Vides ou simplistes, les personnages sont donc loin d’être le fort de Batman Begins. Une faute qui provient autant d’un défaut d’écriture que de la très mauvaise gestion du scénario, voulant beaucoup trop en faire. Car au milieu de ces personnages déjà trop nombreux il y a aussi la nécessité de montrer des scènes d’action à couper le souffle. Gratifié d’un budget pharaonique qu’une pléiade d’acteurs reconnus n’a pas suffit à épuiser, Nolan a eut la bonne idée d’éviter le tout-numérique. Ses scènes d’action sont donc spectaculaires, mais aussi et surtout convaincantes, d’autant plus qu’elles s’immergent dans un cadre de mégalopole très bien reconstituée. C’est vrai pour les scènes à large échelle, comme cette poursuite en Batmobile.
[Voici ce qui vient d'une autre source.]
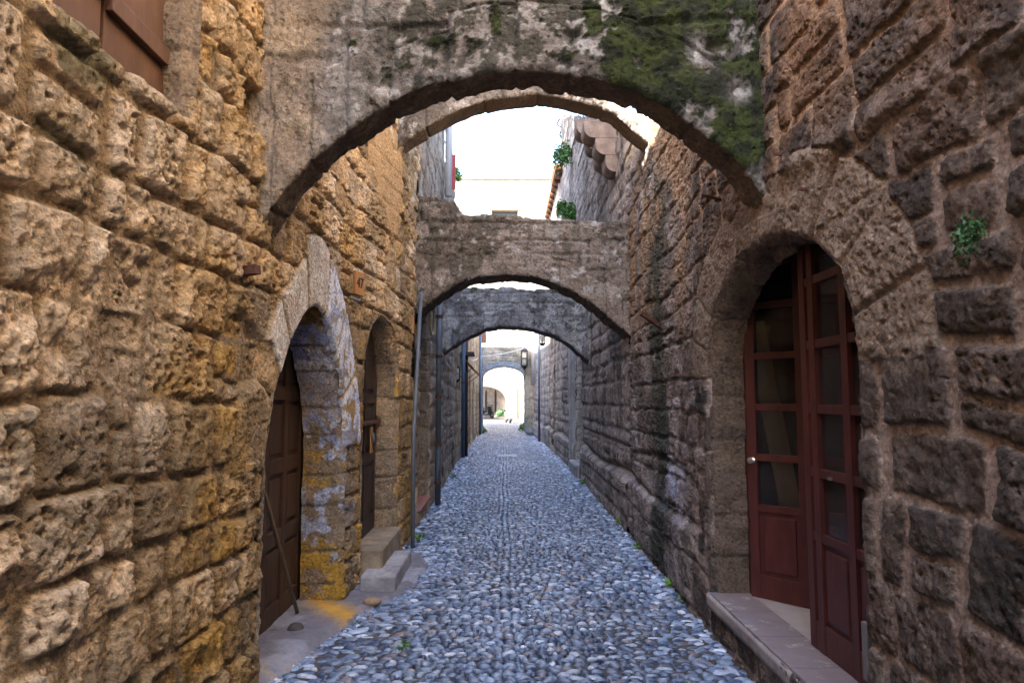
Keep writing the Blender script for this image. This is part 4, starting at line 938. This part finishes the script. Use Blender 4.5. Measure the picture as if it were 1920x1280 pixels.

Mais pour ce qui est du plus intime, à savoir principalement les batailles au corps à corps, elles s’inscrivent dans le défaut emblématique de la mise en scène des années 2000 : l’esbroufe. On a souvent reproché à Tim Burton -et à tort, m’est avis- d’avoir mal conçu ses scènes d’action. Celles de Nolan sont infiniment pires. Toutes les batailles relèvent de la bouillie indigeste, ce sont des mitraillages de plans où l’on ne voit rien. Même lors d’une scène a priori aussi simple à réaliser et à monter que le meurtre des parents Wayne (deux coups de feu avec une arme de poing), Nolan se sent obligé de faire dans le caviardage. Le résultat est tout bonnement catastrophique. Rayon esbroufe, difficile aussi de ne pas se gausser de Batman lorsque celui-ci cherche à effrayer ses ennemis en prenant une grosse voix… Nolan a poussé un peu trop loin l’idée que la peur est un élément primordial au justicier de Gotham. Mais à tout prendre, ces défauts criant sont moins gênants que le raté global des personnages sur lesquels le film voulait se centrer. On ne peut pas nier que Christopher Nolan ait eu de bonnes idées. Son film est largement moins insupportable qu’un Daredevil, par exemple, ou même que les deux étrons fluorescents de Joel Schumacher. Mais il s’est de toute évidence laissé entraîné par l’ampleur de Batman Begins : trop de moyens, trop d’étalage, volonté de plaire à un trop grand nombre, tout cela l’ayant conduit à se disperser et à ruiner une bonne partie de ce que son film pouvait avoir de bon. Un peu comme si il avait paniqué face à un scénario beaucoup trop exigent pour aboutir à quelque chose de viable.